▶ **MATERIAL SHOWN**
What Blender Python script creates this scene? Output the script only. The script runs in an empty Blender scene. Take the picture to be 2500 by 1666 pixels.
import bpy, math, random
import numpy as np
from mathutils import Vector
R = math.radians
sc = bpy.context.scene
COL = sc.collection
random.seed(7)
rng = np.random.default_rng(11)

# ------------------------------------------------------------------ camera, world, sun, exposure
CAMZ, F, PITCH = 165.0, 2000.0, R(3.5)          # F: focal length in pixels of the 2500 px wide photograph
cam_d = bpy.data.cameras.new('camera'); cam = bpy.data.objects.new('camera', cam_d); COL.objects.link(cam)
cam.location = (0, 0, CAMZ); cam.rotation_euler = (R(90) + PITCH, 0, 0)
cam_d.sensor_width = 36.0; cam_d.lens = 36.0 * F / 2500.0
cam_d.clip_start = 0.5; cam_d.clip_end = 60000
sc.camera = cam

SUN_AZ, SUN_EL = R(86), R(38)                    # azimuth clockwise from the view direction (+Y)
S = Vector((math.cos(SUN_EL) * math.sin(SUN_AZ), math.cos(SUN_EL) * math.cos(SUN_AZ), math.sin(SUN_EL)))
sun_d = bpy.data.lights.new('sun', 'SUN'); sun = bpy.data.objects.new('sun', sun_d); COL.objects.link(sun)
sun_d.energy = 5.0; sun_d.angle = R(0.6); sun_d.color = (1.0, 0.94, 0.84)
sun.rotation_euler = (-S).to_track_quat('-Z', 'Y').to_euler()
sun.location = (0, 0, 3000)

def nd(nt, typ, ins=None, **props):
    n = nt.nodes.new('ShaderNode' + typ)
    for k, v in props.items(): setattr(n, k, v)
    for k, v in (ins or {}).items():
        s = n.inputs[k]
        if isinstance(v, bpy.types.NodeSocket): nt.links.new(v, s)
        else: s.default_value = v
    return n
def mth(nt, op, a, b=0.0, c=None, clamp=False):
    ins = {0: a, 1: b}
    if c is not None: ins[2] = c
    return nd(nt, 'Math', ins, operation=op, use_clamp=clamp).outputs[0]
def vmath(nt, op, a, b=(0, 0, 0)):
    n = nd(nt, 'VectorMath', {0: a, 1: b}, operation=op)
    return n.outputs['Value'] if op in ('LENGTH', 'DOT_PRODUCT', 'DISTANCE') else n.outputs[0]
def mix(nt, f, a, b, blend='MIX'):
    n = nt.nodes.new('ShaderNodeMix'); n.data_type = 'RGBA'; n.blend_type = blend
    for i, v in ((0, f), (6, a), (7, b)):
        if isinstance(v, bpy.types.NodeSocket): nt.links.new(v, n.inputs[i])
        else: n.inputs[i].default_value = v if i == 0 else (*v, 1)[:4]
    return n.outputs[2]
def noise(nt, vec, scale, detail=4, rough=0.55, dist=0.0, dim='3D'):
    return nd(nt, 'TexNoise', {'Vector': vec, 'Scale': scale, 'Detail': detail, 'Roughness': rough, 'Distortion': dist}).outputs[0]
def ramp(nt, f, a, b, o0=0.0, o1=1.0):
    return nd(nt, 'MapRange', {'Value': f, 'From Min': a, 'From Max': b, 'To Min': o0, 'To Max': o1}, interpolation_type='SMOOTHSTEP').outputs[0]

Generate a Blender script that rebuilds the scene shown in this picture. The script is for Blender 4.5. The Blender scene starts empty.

▶ **OBJECTIVE**
Provide an exact reproduction of all the entries shown above.

▶ **RESPONSE BELOW**
What Blender Python script creates this scene? Output the script only. The script runs in an empty Blender scene. Take the picture to be 2500 by 1666 pixels.
import bpy, math, random
import numpy as np
from mathutils import Vector
R = math.radians
sc = bpy.context.scene
COL = sc.collection
random.seed(7)
rng = np.random.default_rng(11)

# ------------------------------------------------------------------ camera, world, sun, exposure
CAMZ, F, PITCH = 165.0, 2000.0, R(3.5)          # F: focal length in pixels of the 2500 px wide photograph
cam_d = bpy.data.cameras.new('camera'); cam = bpy.data.objects.new('camera', cam_d); COL.objects.link(cam)
cam.location = (0, 0, CAMZ); cam.rotation_euler = (R(90) + PITCH, 0, 0)
cam_d.sensor_width = 36.0; cam_d.lens = 36.0 * F / 2500.0
cam_d.clip_start = 0.5; cam_d.clip_end = 60000
sc.camera = cam

SUN_AZ, SUN_EL = R(86), R(38)                    # azimuth clockwise from the view direction (+Y)
S = Vector((math.cos(SUN_EL) * math.sin(SUN_AZ), math.cos(SUN_EL) * math.cos(SUN_AZ), math.sin(SUN_EL)))
sun_d = bpy.data.lights.new('sun', 'SUN'); sun = bpy.data.objects.new('sun', sun_d); COL.objects.link(sun)
sun_d.energy = 5.0; sun_d.angle = R(0.6); sun_d.color = (1.0, 0.94, 0.84)
sun.rotation_euler = (-S).to_track_quat('-Z', 'Y').to_euler()
sun.location = (0, 0, 3000)

def nd(nt, typ, ins=None, **props):
    n = nt.nodes.new('ShaderNode' + typ)
    for k, v in props.items(): setattr(n, k, v)
    for k, v in (ins or {}).items():
        s = n.inputs[k]
        if isinstance(v, bpy.types.NodeSocket): nt.links.new(v, s)
        else: s.default_value = v
    return n
def mth(nt, op, a, b=0.0, c=None, clamp=False):
    ins = {0: a, 1: b}
    if c is not None: ins[2] = c
    return nd(nt, 'Math', ins, operation=op, use_clamp=clamp).outputs[0]
def vmath(nt, op, a, b=(0, 0, 0)):
    n = nd(nt, 'VectorMath', {0: a, 1: b}, operation=op)
    return n.outputs['Value'] if op in ('LENGTH', 'DOT_PRODUCT', 'DISTANCE') else n.outputs[0]
def mix(nt, f, a, b, blend='MIX'):
    n = nt.nodes.new('ShaderNodeMix'); n.data_type = 'RGBA'; n.blend_type = blend
    for i, v in ((0, f), (6, a), (7, b)):
        if isinstance(v, bpy.types.NodeSocket): nt.links.new(v, n.inputs[i])
        else: n.inputs[i].default_value = v if i == 0 else (*v, 1)[:4]
    return n.outputs[2]
def noise(nt, vec, scale, detail=4, rough=0.55, dist=0.0, dim='3D'):
    return nd(nt, 'TexNoise', {'Vector': vec, 'Scale': scale, 'Detail': detail, 'Roughness': rough, 'Distortion': dist}).outputs[0]
def ramp(nt, f, a, b, o0=0.0, o1=1.0):
    return nd(nt, 'MapRange', {'Value': f, 'From Min': a, 'From Max': b, 'To Min': o0, 'To Max': o1}, interpolation_type='SMOOTHSTEP').outputs[0]

Generate a Blender script that rebuilds the scene shown in this picture. The script is for Blender 4.5. The Blender scene starts empty.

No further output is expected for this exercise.